The artist in question is about to get an exhibition at the National Gallery (yes, I’m still inspired by goings-on in London) — and he is Veronese. Apparently, when the NG bought Veronese’s The Family of Darius before Alexander (below right) in 1857, it was accused of squandering money on “a second-rate specimen of a second-rate artist.”
Of course, we don’t think of Veronese as second-rate today, though — and I hate to say this, as I love his work — he came off in third place a few years back, when the Museum of Fine Arts in Boston gave us the marvelous exhibition, Titian, Tintoretto, Veronese:Â Rivals in Renaissance Venice. (Curators, by their choices, can make us believe what they believe.)

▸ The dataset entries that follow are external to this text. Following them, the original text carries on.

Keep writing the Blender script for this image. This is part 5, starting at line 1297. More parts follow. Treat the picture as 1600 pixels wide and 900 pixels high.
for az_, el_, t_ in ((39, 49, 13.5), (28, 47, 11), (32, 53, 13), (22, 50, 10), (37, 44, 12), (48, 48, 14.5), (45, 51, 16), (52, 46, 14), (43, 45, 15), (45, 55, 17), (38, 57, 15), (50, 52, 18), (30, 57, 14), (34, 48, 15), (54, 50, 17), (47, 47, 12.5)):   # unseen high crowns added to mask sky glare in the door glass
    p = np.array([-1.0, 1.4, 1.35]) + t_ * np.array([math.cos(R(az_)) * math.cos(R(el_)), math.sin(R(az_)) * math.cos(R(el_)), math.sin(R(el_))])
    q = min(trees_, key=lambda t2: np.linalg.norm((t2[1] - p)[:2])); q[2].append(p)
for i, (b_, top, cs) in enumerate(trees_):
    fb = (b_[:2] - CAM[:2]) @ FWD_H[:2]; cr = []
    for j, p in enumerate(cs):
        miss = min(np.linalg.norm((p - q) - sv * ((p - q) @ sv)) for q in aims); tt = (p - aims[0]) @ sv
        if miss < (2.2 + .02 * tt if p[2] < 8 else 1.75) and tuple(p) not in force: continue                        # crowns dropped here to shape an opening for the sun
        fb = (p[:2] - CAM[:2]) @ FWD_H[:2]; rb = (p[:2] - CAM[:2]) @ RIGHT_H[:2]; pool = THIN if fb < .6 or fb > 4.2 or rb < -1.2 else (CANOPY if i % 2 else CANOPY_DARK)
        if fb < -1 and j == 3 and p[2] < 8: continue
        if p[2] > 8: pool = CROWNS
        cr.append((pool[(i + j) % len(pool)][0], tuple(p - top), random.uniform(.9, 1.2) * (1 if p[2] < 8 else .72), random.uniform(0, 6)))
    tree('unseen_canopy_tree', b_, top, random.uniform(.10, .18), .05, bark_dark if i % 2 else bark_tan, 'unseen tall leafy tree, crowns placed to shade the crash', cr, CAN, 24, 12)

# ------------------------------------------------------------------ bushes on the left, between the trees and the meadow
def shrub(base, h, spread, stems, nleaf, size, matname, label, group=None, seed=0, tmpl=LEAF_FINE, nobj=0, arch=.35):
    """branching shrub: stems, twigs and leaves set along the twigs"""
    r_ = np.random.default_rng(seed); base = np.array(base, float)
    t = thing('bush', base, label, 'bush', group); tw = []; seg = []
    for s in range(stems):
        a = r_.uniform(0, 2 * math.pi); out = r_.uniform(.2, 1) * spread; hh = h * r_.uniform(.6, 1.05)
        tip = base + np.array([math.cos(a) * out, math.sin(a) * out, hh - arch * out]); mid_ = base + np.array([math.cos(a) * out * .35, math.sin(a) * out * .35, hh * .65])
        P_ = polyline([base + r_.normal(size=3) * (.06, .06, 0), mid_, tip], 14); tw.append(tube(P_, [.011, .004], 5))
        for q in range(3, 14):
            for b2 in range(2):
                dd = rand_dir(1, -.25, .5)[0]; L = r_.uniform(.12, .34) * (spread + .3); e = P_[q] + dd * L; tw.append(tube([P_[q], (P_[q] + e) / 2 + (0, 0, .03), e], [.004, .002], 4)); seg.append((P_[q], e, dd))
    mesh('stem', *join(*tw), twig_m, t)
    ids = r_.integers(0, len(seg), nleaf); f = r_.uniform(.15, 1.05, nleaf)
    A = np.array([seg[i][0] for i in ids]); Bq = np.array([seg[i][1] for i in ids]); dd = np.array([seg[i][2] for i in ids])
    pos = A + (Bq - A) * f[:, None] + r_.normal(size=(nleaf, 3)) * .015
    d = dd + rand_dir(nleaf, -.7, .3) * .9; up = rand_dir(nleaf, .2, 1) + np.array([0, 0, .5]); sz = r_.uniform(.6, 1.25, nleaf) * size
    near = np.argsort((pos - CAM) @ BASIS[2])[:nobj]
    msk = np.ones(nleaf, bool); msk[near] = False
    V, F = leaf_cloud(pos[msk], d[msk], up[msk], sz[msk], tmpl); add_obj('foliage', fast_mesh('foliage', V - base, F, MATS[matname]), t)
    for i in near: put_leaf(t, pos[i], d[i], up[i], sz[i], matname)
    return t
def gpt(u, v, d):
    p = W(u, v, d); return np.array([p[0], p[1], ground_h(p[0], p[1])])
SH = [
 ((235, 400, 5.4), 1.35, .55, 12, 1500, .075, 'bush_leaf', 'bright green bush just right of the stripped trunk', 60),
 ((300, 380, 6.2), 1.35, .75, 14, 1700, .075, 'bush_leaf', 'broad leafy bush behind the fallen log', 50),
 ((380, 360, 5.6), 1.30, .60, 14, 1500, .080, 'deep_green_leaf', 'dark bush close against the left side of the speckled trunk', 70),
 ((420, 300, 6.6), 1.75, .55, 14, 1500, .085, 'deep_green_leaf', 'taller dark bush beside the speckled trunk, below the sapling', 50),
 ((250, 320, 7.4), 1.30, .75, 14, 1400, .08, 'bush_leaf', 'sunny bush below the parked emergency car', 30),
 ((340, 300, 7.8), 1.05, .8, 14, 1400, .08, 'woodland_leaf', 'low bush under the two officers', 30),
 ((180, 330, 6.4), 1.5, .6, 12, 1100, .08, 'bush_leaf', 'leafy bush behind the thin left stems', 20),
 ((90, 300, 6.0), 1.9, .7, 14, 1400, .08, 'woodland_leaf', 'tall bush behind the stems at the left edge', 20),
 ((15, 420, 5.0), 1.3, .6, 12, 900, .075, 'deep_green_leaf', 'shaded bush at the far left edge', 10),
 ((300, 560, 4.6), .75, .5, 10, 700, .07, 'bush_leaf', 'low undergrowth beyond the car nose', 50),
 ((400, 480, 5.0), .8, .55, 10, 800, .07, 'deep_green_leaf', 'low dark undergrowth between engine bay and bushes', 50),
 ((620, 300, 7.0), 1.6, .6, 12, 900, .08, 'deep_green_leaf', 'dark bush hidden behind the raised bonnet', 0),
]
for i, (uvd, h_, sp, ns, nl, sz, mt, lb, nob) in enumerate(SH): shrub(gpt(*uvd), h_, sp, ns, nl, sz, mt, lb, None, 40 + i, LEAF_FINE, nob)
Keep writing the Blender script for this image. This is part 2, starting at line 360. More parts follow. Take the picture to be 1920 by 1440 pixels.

Anyway, the National Gallery will on Mar. 19 open Veronese: Magnificence in Renaissance Venice, the first monographic show for him in the U.K., and — thanks to The Guardian — we know the back story, including the 1857 contretemps and, more important, director Nicholas Penny’s position on it (he thinks it’s one of the greatest paintings in the NG’s collection).
Penny thinks another painting in the show, The Martyrdom of St. George, is “arguably the world’s greatest painting” — it’s above left. The remark gains weight when The Guardian adds that so does the exhibition curator, Xavier Salomon — who is about to leave his curatorial post at the Metropolitan Museum, where he moved from the NG Dulwich Picture Gallery just a couple of years ago, to the Frick, where he will be chief curator.
Salomon told The Guardian: “Without Veronese there would be no Rubens, no Van Dyck.”
If only Salomon could bring his show to New York! Here is a description of part of it:
…the paintings that are coming will make an extraordinary exhibition, Salomon says. The show will reunite works not seen together since their days in the artist’s studio, including dazzling secular portraits and two altarpieces made for the same church near Mantua, now in London and Virginia, USA. Mars and Venus United by Love, coming from the Metropolitan Museum in New York, – and leaving the States for the first time since 1910 – will be seen with the National’s Four Allegories of Love, last seen together in the 18th century. Another National favourite, The Adoration of the Kings– one of its all-time best-selling Christmas cards – will be compared with another altarpiece on the same subject, painted in the same year for a church in Vicenza.
In a YouTube video, which is excellent, Salomon says he focused on Veronese’s most beautiful works — about 50 works in all, including the NG’s ten and paintings from Austria, France, Italy, Spain and the U.S. Some of the loans are still being negotiated.
You can also see the NG’s exhibition slide show here.
The press release makes no mention of the show traveling, though it does refer to its association with the Museo di Castelvecchio, Verona, and its exhibition Paolo Veronese beginning on July 5.
But, still, Xavier, couldn’t something, some part of it come here to the Frick?